▸ **PROBLEM DETAILS**
Starting at the first line of the data below, retype every line up to and including the one containing "SC.camera = camo".
━━ MATERIAL ━━
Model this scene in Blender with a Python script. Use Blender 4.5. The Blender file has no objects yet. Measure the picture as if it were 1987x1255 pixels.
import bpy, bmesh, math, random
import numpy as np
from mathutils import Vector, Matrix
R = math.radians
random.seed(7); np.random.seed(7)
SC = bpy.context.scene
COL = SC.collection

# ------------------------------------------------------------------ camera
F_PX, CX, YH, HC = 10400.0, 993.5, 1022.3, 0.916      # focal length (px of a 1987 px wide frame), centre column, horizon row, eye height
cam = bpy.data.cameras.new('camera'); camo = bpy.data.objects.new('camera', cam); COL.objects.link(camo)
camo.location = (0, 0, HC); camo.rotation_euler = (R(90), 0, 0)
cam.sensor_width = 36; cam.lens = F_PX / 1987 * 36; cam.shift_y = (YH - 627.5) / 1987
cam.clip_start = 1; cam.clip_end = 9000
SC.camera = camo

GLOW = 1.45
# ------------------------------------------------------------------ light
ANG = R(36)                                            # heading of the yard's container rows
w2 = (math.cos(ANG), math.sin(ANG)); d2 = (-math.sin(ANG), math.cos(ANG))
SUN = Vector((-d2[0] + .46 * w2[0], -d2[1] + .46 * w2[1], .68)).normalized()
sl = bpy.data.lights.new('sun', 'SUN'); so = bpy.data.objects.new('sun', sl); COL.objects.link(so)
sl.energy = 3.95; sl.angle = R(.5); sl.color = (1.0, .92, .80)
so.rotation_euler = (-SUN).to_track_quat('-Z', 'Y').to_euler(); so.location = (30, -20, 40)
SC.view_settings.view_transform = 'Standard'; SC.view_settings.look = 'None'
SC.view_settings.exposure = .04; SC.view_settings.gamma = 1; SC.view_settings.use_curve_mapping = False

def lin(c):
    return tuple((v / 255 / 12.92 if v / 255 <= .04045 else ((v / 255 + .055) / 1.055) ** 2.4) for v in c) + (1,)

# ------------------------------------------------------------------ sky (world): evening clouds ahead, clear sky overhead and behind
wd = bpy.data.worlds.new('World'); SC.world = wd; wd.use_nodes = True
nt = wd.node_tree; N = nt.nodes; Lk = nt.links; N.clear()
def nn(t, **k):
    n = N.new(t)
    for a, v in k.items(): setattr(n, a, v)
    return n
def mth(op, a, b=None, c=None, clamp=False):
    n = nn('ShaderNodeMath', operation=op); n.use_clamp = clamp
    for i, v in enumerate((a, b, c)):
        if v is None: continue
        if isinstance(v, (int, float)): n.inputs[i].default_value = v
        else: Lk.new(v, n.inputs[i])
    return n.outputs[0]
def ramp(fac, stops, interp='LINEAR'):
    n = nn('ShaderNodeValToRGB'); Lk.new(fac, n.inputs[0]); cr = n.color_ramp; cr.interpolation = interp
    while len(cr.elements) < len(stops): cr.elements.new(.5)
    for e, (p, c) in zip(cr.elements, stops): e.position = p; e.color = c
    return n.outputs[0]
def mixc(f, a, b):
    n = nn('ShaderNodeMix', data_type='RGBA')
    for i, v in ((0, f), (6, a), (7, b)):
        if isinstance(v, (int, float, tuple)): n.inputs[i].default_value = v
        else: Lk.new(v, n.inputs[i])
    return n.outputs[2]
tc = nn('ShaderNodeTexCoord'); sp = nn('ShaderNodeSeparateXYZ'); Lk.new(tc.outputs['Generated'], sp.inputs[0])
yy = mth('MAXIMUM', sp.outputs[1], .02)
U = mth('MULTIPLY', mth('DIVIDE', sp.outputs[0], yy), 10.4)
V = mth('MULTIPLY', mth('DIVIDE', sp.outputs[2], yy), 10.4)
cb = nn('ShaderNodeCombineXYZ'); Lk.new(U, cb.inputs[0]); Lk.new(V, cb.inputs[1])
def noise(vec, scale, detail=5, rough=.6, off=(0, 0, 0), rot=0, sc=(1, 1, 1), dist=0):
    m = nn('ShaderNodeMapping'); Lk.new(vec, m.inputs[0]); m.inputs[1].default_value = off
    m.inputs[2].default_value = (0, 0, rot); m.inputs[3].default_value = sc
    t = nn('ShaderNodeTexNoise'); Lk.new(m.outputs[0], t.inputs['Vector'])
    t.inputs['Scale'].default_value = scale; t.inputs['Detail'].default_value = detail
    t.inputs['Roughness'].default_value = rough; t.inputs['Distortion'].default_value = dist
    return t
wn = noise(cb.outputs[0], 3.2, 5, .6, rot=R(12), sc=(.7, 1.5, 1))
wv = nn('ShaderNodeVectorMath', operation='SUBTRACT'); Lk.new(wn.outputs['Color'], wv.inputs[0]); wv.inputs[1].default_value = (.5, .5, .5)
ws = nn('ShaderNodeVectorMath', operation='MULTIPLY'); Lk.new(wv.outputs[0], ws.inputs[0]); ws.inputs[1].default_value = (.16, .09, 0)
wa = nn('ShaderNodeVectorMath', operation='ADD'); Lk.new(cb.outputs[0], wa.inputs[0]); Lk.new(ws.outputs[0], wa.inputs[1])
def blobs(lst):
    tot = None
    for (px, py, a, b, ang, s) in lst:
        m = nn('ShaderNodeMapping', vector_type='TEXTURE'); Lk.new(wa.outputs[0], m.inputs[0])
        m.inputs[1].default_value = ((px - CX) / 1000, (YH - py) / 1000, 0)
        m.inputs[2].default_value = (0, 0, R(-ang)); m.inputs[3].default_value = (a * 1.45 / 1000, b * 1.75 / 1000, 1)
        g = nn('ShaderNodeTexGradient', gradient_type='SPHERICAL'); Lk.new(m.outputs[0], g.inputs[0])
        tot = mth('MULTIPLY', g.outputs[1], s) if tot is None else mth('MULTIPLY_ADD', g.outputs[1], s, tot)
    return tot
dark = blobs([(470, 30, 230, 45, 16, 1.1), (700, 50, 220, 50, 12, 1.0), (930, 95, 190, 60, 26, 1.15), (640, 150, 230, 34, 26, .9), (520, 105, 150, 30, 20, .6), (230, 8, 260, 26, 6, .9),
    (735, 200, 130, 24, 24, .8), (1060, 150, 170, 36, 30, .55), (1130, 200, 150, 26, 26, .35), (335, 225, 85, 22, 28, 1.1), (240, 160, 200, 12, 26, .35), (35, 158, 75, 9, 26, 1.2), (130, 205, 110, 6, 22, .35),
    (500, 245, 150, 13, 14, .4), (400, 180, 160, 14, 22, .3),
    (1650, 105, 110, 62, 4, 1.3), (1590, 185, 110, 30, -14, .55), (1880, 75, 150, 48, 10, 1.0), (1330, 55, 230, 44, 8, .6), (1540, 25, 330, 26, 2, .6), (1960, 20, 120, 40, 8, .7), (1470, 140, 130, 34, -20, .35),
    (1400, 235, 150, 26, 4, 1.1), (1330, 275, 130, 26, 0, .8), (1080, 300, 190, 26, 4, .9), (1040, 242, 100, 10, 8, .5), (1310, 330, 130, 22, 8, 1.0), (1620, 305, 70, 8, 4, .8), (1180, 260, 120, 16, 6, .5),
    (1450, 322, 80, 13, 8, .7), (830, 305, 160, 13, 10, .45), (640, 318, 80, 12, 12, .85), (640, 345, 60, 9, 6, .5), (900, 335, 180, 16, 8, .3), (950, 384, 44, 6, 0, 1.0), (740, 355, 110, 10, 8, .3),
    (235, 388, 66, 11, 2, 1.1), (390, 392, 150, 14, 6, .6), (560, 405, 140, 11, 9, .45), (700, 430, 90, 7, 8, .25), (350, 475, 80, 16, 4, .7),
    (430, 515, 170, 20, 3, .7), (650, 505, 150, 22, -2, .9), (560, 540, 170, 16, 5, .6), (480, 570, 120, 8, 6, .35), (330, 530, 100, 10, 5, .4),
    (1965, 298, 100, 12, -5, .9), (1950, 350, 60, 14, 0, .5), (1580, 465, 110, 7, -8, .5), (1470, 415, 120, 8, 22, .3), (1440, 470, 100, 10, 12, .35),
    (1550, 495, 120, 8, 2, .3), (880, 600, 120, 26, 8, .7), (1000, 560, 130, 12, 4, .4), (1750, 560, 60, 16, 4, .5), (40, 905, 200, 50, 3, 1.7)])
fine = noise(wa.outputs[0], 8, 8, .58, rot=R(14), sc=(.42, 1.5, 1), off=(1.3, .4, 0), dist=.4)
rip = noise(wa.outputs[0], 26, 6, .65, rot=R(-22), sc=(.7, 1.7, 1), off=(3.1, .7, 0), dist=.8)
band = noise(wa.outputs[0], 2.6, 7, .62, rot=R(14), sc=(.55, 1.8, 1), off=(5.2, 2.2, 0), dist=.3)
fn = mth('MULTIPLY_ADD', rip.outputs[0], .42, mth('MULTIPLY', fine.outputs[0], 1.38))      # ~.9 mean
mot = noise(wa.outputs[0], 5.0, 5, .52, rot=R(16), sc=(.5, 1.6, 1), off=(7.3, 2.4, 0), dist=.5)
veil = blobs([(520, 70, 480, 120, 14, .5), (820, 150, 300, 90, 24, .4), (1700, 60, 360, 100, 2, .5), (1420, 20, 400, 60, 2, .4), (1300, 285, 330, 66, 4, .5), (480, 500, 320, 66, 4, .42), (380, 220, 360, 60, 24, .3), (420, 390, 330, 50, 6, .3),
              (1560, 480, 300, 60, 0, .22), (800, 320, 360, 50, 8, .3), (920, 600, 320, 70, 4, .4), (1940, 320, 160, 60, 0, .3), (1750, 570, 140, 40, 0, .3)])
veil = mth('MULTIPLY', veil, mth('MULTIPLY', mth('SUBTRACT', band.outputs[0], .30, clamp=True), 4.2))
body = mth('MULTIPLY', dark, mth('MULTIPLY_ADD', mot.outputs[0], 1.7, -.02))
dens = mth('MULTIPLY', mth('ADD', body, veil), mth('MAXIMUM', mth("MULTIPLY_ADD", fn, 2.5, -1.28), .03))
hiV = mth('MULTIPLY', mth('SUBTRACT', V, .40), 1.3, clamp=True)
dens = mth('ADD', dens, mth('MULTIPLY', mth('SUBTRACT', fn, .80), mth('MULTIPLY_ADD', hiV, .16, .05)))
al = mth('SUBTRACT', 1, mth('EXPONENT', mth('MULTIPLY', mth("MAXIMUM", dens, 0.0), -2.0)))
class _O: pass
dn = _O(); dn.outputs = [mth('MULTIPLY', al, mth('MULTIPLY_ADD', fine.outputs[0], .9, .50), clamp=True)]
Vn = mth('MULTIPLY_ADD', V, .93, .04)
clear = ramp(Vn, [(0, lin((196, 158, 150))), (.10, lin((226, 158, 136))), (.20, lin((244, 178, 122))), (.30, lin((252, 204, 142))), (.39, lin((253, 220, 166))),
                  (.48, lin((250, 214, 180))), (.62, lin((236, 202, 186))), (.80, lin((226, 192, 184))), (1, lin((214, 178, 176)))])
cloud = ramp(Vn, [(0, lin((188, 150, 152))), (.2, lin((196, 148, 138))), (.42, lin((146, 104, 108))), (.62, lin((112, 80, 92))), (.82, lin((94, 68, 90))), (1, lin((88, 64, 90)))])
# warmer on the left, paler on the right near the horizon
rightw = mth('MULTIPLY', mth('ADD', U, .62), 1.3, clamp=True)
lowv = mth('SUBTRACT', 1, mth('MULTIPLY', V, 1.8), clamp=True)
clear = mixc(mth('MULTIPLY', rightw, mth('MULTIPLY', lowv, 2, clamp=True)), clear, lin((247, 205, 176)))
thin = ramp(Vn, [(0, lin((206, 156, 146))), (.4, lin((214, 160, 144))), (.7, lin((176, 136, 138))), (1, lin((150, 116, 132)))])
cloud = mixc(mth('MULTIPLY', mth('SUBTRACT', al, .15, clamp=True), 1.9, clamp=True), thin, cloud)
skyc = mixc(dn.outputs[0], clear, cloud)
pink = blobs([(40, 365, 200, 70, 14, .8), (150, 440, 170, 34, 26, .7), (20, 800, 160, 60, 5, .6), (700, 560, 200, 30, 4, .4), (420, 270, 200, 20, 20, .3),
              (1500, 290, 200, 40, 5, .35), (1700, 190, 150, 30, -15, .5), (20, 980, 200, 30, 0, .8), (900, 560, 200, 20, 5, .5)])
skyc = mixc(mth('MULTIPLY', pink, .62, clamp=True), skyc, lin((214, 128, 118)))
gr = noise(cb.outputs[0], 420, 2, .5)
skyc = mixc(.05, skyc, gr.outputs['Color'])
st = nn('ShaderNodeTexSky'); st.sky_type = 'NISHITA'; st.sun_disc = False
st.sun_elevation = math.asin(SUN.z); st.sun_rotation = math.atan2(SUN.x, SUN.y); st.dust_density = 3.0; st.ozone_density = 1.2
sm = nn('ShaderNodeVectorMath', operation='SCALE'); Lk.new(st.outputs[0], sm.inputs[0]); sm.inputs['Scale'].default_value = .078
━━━
▸ **TASK SOLUTION**
Model this scene in Blender with a Python script. Use Blender 4.5. The Blender file has no objects yet. Measure the picture as if it were 1987x1255 pixels.
import bpy, bmesh, math, random
import numpy as np
from mathutils import Vector, Matrix
R = math.radians
random.seed(7); np.random.seed(7)
SC = bpy.context.scene
COL = SC.collection

# ------------------------------------------------------------------ camera
F_PX, CX, YH, HC = 10400.0, 993.5, 1022.3, 0.916      # focal length (px of a 1987 px wide frame), centre column, horizon row, eye height
cam = bpy.data.cameras.new('camera'); camo = bpy.data.objects.new('camera', cam); COL.objects.link(camo)
camo.location = (0, 0, HC); camo.rotation_euler = (R(90), 0, 0)
cam.sensor_width = 36; cam.lens = F_PX / 1987 * 36; cam.shift_y = (YH - 627.5) / 1987
cam.clip_start = 1; cam.clip_end = 9000
SC.camera = camo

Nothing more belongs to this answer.